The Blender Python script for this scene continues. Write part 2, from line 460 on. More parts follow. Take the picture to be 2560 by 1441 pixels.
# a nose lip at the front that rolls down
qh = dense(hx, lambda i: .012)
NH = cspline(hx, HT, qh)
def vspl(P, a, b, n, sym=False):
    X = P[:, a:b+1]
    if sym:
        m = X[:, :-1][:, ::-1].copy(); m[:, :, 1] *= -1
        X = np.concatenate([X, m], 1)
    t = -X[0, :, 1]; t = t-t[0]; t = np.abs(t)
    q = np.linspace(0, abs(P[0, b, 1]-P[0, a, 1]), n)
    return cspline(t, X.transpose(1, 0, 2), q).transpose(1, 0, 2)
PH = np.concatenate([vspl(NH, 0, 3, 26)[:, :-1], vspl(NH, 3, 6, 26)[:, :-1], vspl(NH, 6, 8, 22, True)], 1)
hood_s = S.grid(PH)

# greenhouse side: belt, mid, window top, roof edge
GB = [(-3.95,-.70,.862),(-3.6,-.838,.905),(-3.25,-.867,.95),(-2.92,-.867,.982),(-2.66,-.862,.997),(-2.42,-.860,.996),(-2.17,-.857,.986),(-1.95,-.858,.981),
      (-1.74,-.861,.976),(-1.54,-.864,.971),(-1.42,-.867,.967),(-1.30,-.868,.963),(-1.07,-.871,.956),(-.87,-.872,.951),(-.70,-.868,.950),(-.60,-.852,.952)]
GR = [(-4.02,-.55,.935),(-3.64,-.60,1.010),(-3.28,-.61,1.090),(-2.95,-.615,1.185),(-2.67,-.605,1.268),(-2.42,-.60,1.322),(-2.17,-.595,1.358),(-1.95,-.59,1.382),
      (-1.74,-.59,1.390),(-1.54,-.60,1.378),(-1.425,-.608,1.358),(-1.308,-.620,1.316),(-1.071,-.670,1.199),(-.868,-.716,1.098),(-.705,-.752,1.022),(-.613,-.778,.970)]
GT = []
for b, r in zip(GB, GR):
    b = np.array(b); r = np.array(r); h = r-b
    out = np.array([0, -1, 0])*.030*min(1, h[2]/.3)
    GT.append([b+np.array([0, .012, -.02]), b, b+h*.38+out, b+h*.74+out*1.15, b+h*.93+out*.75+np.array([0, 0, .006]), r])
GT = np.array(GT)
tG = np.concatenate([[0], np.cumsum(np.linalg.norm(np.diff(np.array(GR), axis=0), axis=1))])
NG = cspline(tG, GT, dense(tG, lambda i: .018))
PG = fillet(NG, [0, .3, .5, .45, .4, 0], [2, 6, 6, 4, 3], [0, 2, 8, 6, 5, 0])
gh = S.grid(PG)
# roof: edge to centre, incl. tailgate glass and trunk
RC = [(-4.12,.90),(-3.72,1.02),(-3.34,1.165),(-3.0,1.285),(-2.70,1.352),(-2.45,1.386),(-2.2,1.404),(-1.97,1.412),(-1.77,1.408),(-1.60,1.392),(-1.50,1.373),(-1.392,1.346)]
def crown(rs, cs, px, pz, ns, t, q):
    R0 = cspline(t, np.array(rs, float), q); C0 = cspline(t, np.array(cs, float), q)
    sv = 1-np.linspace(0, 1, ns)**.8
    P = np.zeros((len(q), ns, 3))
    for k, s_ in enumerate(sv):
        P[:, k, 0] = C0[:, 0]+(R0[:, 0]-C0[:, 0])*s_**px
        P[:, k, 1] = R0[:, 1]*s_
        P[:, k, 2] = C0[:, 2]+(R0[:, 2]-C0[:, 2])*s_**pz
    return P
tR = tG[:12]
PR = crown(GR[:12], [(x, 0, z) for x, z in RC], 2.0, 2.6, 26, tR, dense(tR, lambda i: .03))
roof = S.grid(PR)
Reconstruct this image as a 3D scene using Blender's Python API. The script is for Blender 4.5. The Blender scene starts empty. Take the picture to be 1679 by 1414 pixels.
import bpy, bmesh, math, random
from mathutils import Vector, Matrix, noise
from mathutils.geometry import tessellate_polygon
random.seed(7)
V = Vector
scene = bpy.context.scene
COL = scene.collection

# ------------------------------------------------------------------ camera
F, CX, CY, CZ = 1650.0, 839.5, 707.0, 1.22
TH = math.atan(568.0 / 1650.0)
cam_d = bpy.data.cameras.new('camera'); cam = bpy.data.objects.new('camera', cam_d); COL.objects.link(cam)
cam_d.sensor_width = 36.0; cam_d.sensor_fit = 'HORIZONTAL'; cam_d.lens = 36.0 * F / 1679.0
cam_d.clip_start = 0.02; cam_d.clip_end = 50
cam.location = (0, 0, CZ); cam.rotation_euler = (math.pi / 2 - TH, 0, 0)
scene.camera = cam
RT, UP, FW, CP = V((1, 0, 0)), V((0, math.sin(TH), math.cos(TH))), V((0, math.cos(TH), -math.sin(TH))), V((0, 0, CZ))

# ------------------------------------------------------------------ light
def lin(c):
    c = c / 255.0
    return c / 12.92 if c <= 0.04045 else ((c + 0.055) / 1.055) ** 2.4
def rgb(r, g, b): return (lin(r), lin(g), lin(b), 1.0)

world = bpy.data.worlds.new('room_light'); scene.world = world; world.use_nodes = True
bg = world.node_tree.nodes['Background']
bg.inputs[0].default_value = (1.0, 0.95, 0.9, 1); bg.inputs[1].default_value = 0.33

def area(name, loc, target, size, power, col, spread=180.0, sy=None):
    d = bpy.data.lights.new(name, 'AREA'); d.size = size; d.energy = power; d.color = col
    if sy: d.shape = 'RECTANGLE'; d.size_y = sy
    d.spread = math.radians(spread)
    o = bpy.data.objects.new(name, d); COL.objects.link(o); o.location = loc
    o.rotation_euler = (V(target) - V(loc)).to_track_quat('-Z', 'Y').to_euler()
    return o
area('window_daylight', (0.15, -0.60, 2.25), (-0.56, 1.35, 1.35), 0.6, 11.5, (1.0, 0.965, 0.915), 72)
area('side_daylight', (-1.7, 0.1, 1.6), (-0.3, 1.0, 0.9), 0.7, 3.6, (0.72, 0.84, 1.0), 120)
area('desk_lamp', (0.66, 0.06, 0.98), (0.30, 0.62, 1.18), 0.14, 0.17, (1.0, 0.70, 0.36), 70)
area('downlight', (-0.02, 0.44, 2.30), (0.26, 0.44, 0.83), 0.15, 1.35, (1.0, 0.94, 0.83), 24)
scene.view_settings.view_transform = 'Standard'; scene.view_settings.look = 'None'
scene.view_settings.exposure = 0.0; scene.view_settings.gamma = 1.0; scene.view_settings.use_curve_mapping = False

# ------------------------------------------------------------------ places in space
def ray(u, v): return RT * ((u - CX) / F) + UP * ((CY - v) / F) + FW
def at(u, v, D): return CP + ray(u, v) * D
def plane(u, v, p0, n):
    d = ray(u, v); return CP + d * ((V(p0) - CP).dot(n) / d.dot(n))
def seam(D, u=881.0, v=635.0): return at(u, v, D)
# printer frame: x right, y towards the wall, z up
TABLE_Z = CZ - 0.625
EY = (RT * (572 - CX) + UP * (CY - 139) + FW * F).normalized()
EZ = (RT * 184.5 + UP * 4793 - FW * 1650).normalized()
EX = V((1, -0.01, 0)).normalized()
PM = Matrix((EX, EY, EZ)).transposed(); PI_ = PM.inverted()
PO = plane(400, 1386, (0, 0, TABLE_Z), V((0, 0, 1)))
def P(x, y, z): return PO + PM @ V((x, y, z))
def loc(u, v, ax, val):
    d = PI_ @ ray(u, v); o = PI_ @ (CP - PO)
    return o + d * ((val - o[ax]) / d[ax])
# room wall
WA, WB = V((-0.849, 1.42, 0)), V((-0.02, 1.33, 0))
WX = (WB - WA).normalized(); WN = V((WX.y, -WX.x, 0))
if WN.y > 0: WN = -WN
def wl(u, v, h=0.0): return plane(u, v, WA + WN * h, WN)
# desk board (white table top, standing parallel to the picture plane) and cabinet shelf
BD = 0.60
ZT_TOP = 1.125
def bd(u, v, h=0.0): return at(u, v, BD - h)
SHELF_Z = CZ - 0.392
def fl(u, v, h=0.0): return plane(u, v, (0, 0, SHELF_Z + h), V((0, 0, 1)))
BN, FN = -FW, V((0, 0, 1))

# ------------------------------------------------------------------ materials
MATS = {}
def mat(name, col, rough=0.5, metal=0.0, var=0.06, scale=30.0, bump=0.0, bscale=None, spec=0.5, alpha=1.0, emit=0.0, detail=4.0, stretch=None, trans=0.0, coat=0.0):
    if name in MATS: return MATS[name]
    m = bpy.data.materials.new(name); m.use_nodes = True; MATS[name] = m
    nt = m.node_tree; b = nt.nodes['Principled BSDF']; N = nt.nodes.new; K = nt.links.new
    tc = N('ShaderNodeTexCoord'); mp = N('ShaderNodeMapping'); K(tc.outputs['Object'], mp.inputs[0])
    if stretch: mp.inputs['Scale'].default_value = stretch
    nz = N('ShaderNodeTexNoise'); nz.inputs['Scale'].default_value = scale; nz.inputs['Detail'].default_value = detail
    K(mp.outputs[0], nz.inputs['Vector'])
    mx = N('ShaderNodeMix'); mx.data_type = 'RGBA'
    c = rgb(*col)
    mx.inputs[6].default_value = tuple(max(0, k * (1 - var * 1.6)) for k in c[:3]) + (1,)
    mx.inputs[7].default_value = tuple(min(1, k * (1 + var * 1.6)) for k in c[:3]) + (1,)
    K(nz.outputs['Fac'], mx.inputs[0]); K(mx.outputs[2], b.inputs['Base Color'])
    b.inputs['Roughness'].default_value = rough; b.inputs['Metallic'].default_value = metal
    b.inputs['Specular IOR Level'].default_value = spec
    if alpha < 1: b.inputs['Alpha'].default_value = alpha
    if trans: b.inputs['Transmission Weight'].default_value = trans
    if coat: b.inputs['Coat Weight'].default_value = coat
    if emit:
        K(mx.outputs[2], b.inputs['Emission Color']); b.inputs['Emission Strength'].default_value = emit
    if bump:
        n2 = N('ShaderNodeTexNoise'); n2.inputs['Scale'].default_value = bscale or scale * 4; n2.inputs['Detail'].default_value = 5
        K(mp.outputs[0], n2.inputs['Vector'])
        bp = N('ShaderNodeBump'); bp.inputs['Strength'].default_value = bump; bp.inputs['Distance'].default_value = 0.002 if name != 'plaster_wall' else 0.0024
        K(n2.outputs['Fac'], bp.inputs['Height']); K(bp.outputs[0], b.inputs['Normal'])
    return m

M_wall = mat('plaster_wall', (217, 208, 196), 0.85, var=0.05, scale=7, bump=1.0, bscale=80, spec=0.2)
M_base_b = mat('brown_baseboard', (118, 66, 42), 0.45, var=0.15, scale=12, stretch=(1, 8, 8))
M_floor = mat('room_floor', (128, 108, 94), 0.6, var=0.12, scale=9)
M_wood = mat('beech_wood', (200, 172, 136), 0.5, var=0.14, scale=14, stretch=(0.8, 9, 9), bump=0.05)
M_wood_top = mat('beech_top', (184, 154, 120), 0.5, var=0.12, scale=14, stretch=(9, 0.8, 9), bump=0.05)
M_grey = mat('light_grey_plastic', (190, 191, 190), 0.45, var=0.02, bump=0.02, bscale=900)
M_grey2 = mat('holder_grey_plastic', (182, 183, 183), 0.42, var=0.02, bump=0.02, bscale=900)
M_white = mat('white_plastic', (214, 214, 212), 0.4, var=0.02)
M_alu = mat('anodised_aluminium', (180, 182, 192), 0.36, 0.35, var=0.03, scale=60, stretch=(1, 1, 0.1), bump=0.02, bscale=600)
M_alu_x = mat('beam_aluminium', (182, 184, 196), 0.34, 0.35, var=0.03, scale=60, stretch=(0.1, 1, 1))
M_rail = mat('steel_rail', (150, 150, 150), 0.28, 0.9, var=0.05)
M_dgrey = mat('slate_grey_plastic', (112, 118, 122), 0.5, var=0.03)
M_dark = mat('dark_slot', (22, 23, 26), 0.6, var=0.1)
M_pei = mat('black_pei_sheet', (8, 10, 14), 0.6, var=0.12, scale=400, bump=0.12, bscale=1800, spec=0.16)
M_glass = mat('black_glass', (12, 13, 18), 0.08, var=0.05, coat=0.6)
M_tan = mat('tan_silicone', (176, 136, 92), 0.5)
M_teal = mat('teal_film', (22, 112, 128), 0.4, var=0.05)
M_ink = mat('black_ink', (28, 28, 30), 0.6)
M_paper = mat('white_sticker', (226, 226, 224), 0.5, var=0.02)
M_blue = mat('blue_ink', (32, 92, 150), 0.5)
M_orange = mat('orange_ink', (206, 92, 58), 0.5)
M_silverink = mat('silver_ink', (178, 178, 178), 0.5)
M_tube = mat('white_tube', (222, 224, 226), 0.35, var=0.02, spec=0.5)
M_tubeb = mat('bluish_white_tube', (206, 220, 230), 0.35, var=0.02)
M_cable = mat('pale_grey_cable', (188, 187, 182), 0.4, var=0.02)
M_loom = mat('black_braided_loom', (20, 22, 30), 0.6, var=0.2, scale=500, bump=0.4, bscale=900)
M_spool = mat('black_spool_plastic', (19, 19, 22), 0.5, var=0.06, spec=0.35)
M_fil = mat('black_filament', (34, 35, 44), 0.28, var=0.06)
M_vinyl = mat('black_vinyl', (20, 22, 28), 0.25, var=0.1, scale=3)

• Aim
Above are the entries. Quote exactly the lines from the one bearing "Reconstruct this image" through the one bearing "bg.inputs[0].default_value = (1.0, 0.95, 0.9, 1);".

• Answer to this problem
Reconstruct this image as a 3D scene using Blender's Python API. The script is for Blender 4.5. The Blender scene starts empty. Take the picture to be 1679 by 1414 pixels.
import bpy, bmesh, math, random
from mathutils import Vector, Matrix, noise
from mathutils.geometry import tessellate_polygon
random.seed(7)
V = Vector
scene = bpy.context.scene
COL = scene.collection

# ------------------------------------------------------------------ camera
F, CX, CY, CZ = 1650.0, 839.5, 707.0, 1.22
TH = math.atan(568.0 / 1650.0)
cam_d = bpy.data.cameras.new('camera'); cam = bpy.data.objects.new('camera', cam_d); COL.objects.link(cam)
cam_d.sensor_width = 36.0; cam_d.sensor_fit = 'HORIZONTAL'; cam_d.lens = 36.0 * F / 1679.0
cam_d.clip_start = 0.02; cam_d.clip_end = 50
cam.location = (0, 0, CZ); cam.rotation_euler = (math.pi / 2 - TH, 0, 0)
scene.camera = cam
RT, UP, FW, CP = V((1, 0, 0)), V((0, math.sin(TH), math.cos(TH))), V((0, math.cos(TH), -math.sin(TH))), V((0, 0, CZ))

# ------------------------------------------------------------------ light
def lin(c):
    c = c / 255.0
    return c / 12.92 if c <= 0.04045 else ((c + 0.055) / 1.055) ** 2.4
def rgb(r, g, b): return (lin(r), lin(g), lin(b), 1.0)

world = bpy.data.worlds.new('room_light'); scene.world = world; world.use_nodes = True
bg = world.node_tree.nodes['Background']
bg.inputs[0].default_value = (1.0, 0.95, 0.9, 1); bg.inputs[1].default_value = 0.33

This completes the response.